In Egitto però l'entusiasmo per questa triste pratica sembra essere svanito piuttosto in fretta. Le tombe secondarie di Aha sono le più antiche mai ritrovate; il suo successore Djer abbracciò questa pratica con fervore: più di 300 tombe affiancano il suo sepolcro e altre 269 circondano il recinto. Ma Qaa, l'ultimo sovrano della I dinastia, aveva meno di 30 tombe sacrificali accanto alla sua, anche se la sua cinta non è ancora stata trovata. E con la II dinastia questa pratica venne completamente abbandonata. O'Connor pensa che questo sia avvenuto a causa della ribellione dei cortigiani. «Vi è la convinzione diffusa che gli Egizi si stessero civilizzando e perciò i sacrifici si interruppero; ma secondo me, quest'idea è frutto dei nostri preconcetti. Le tombe ospitavano persone di rango elevato e il motivo per cui i sacrifici finirono potrebbe essere più politico che etico». Servire il re nell'aldilà sarà stato anche un onore, ma non certo ambito.
Già dalla II dinastia alcuni faraoni iniziarono a costruire le loro tombe più di 400 chilometri a valle, a Saqqara. Lì, con la III dinastia, ebbe inizio una nuova usanza: al posto della tomba con la cinta sorsero complessi funerari formati da una piramide circondata da una cinta cerimoniale. Abido fu abbandonata per i 700 anni successivi.
Poi, nel Medio Regno, si affermò il culto di Osiride. Secondo la leggenda, il signore dell'aldilà era stato anche il primo re d'Egitto; perciò i faraoni inviarono i sacerdoti ad Abido per localizzare la sua tomba. Questi scavarono diverse sepolture della I dinastia e decisero che quella di Djer apparteneva a Osiride. Fu così che la necropoli di Abido divenne una sorta di Mecca dell'antico Egitto.
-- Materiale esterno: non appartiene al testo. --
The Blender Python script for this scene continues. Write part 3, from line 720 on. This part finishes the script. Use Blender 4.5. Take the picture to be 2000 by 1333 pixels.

Per i 2000 anni successivi vari faraoni edificarono ad Abido grandi monumenti e templi in onore di Osiride; centinaia di migliaia di Egiziani intrapresero il pellegrinaggio per partecipare alle celebrazioni annuali della resurrezione della divinità. I festeggiamenti culminavano in una processione che, partendo dalla città, sfilava accanto a una serie di piccole cappelle costruite in onore del dio-re, e risaliva il letto asciutto di un fiume fino a raggiungere l'antico cimitero nel deserto.
I pellegrini giunti alla tomba di Osiride non sospettavano minimamente che centinaia di loro antenati, cortigiani sacrificati più di mille anni prima, fossero sepolti sotto i loro piedi. Per ottenere la benedizione di Osiride per il loro passaggio nell'aldilà, i fedeli portarono milioni di vasetti votivi in argilla colmi di frutta e incenso ardente. I frammenti di questi vasi si possono vedere ancora oggi, a ricordare l'imperitura speranza che, dopo la morte, giunga la vita eterna.